Researchers proposed classes and object-oriented software to solve this, and many more, problems. Again, as software complexity grew, developers started to see that developing and maintaining software was complex and they wanted a way to reuse and maintain functionality, not just code. Researchers offered yet another abstraction layer to handle this complexity — component-based software. Component-based software is/was a good solution for reuse and maintenance, but it doesn’t address all of the complexities developers are faced with today. Today, we face complex issues like distributed The Problem software, application integration, varying platforms, varying protocols, various devices, the Internet, etc. Today’s software has to be equipped to answer the call for all of the above. In short, SOA (along with web services) provides a solution to all of the above. By adopting a SOA, you eliminate the headaches of protocol and platforms and your applications integrate seamlessly.

Key Components of SOA

Service-Oriented Architecture (SOA) is an evolution of distributed computing based on the request/reply design paradigm for synchronous and asynchronous applications. An application’s business logic or individual functions are modularized and presented as services for consumer/client applications. What is key to these services is their loosely coupled nature; i.e., the service interface is independent of the implementation. Application developers or outside consultants can build applications by composing one or more services without knowing the services’ underlying implementations. For example, a service can be implemented in .Net, C, COBOL or J2EE, and the application consuming the service can be on a different platform or language.

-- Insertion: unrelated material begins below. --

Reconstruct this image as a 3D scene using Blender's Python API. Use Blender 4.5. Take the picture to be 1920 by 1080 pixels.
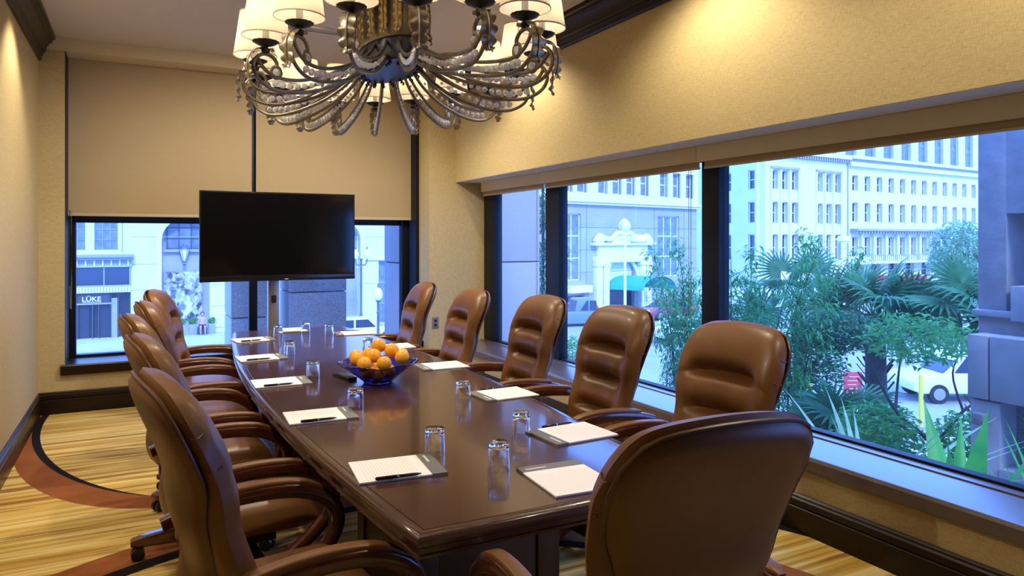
import bpy, bmesh, math, random
from mathutils import Vector, Matrix
random.seed(7)
PI = math.pi
for o in list(bpy.data.objects):
    bpy.data.objects.remove(o, do_unlink=True)
S = bpy.context.scene
C = S.collection
# ---------------- camera ----------------
cam_d = bpy.data.cameras.new('camera')
cam_d.sensor_width = 36.0
cam_d.lens = 36.0 * 1345 / 1920
cam_d.shift_y = -91 / 1920
cam_d.clip_end = 400
cam_d.clip_start = 0.05
cam = bpy.data.objects.new('camera', cam_d)
C.objects.link(cam)
cam.location = (0, 0, 1.45)
cam.rotation_euler = (PI / 2, 0, -math.atan2(704, 1345))
S.camera = cam
# ---------------- world, sun, exposure ----------------
W = bpy.data.worlds.new('sky'); S.world = W
W.use_nodes = True
bg = W.node_tree.nodes['Background']
bg.inputs[0].default_value = (0.13, 0.32, 1.0, 1)
bg.inputs[1].default_value = 5.2
sun_d = bpy.data.lights.new('sun', 'SUN'); sun_d.energy = 2.3; sun_d.angle = math.radians(12)
sun_d.color = (0.78, 0.92, 1.0)
sun = bpy.data.objects.new('sun', sun_d); C.objects.link(sun)
sun.rotation_euler = Vector((0.10, 1.0, -0.85)).to_track_quat('-Z', 'Y').to_euler()
vs = S.view_settings
vs.view_transform = 'Standard'; vs.look = 'None'; vs.gamma = 1.0; vs.exposure = 0.35
vs.use_curve_mapping = False
LAMP = (1.0, 0.88, 0.69)      # colour of the tungsten lamps

# ---------------- node helpers / materials ----------------
class NT:
    def __init__(s, name):
        s.m = bpy.data.materials.new(name); s.m.use_nodes = True
        s.t = s.m.node_tree; s.n = s.t.nodes
        s.b = s.n['Principled BSDF']; s.out = s.n['Material Output']
    def new(s, typ, **kw):
        n = s.n.new(typ)
        for k, v in kw.items(): setattr(n, k, v)
        return n
    def link(s, a, b): s.t.links.new(a, b)
    def val(s, x, sock):
        if isinstance(x, (int, float)): sock.default_value = x
        else: s.link(x, sock)
    def math(s, op, a, b=0.0, c=None, clamp=False):
        n = s.new('ShaderNodeMath', operation=op, use_clamp=clamp)
        s.val(a, n.inputs[0]); s.val(b, n.inputs[1])
        if c is not None: s.val(c, n.inputs[2])
        return n.outputs[0]
    def coords(s, kind='Object', scale=(1, 1, 1), rot=(0, 0, 0)):
        tc = s.new('ShaderNodeTexCoord'); mp = s.new('ShaderNodeMapping')
        mp.inputs['Scale'].default_value = scale; mp.inputs['Rotation'].default_value = rot
        s.link(tc.outputs[kind], mp.inputs['Vector'])
        return mp.outputs['Vector']
    def noise(s, vec, scale=5, detail=3, rough=.5, dist=0.0):
        n = s.new('ShaderNodeTexNoise')
        n.inputs['Scale'].default_value = scale; n.inputs['Detail'].default_value = detail
        n.inputs['Roughness'].default_value = rough; n.inputs['Distortion'].default_value = dist
        s.link(vec, n.inputs['Vector'])
        return n.outputs['Fac']
    def ramp(s, fac, stops, interp='LINEAR'):
        r = s.new('ShaderNodeValToRGB'); r.color_ramp.interpolation = interp
        els = r.color_ramp.elements
        while len(els) < len(stops): els.new(0.5)
        for e, (p, c) in zip(els, stops):
            e.position = p; e.color = (c[0], c[1], c[2], 1)
        s.link(fac, r.inputs[0])
        return r.outputs[0]
    def mix(s, fac, a, b):
        n = s.new('ShaderNodeMix', data_type='RGBA')
        s.val(fac, n.inputs[0])
        for x, i in ((a, 6), (b, 7)):
            if isinstance(x, tuple): n.inputs[i].default_value = (x[0], x[1], x[2], 1)
            else: s.link(x, n.inputs[i])
        return n.outputs[2]
    def bump(s, h, strength=.2, dist=.01):
        n = s.new('ShaderNodeBump'); n.inputs['Strength'].default_value = strength
        n.inputs['Distance'].default_value = dist
        s.link(h, n.inputs['Height']); s.link(n.outputs[0], s.b.inputs['Normal'])
    def set(s, col=None, rough=None, metal=None, spec=None, coat=None, trans=None, ior=None):
        i = s.b.inputs
        if col is not None:
            if isinstance(col, tuple): i['Base Color'].default_value = (col[0], col[1], col[2], 1)
            else: s.link(col, i['Base Color'])
        if rough is not None: s.val(rough, i['Roughness'])
        if metal is not None: i['Metallic'].default_value = metal
        if spec is not None: i['Specular IOR Level'].default_value = spec
        if coat is not None: i['Coat Weight'].default_value = coat; i['Coat Roughness'].default_value = .08
        if trans is not None: i['Transmission Weight'].default_value = trans
        if ior is not None: i['IOR'].default_value = ior
        return s
def simple(name, col, rough=.5, metal=0.0, spec=.5, coat=None, var=.0, vscale=8, bump=0.0, bscale=60):
    t = NT(name)
    if var:
        f = t.noise(t.coords(), vscale, 4)
        a = tuple(c * (1 - var) for c in col); b = tuple(min(1, c * (1 + var)) for c in col)
        t.set(t.ramp(f, [(.3, a), (.7, b)]))
    else: t.set(col)
    t.set(None, rough, metal, spec, coat)
    if bump: t.bump(t.noise(t.coords(), bscale, 4), bump, .01)
    return t.m
def wallpaper(name, col):
    t = NT(name)
    a = t.noise(t.coords(scale=(34, 34, 620)), 1, 2); b = t.noise(t.coords(scale=(620, 620, 34)), 1, 2)
    c = t.noise(t.coords(), 1.2, 3)
    f = t.math('ADD', t.math('MULTIPLY', a, .5), t.math('MULTIPLY', b, .5))
    lo = tuple(x * .70 for x in col); hi = tuple(min(1, x * 1.26) for x in col)
    t.set(t.mix(t.math('MULTIPLY', c, .12), t.ramp(f, [(.32, lo), (.68, hi)]), lo), .75, spec=.25)
    t.bump(f, .22, .004)
    return t.m
def darkwood(name, c1, c2, rough=.3, coat=.3, scale=(3, 3, 3), along=(1, 12, 12)):
    t = NT(name)
    f = t.noise(t.coords(scale=along), 4, 5, .6, .6)
    t.set(t.ramp(f, [(.3, c1), (.72, c2)]), rough, spec=.5, coat=coat)
    return t.m
SW = ((.2358, 6.183, 1.9, 1.874), (.5326, 6.715, 1.9, 2.345), (.6105, 6.706, 1.9, 2.39))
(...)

Service-Oriented architectures have the following key characteristics:

SOA services have self-describing interfaces in platform-independent XML document/message. Web Services Description Language (WSDL) is the standard used to describe the services.

SOA services communicate with messages formally defined via XML Schema (also called XSD). Communication among consumers and providers or services typically happens in heterogeneous environments, with little or no knowledge about the provider. Messages between services can be viewed as key business documents/messages processed in an enterprise.

SOA services are maintained in the enterprise by a registry that acts as a directory listing. Application Developers can look up the services in the registry and invoke the service. Universal Description, Definition, and Integration (UDDI) is the standard used for service registry.

SOA service has a quality of service (QoS) associated with it. Some of the key QoS elements are security requirements, such as authentication and authorization, reliable messaging, and policies regarding who can invoke services.

Conclusion

Even though we have decades of experience in software development, we have yet to solve the mysteries of software complexity. As complexity grows, researchers find more innovative ways to answer the call. SOA, in combination with web services, is the latest answer. Application integration is one of the major issues companies face today; SOA can solve that. System availability, reliability, and scalability continue to bite companies today; SOA addresses these issues. Given today’s requirements, SOA is the best scalable solution for application architecture.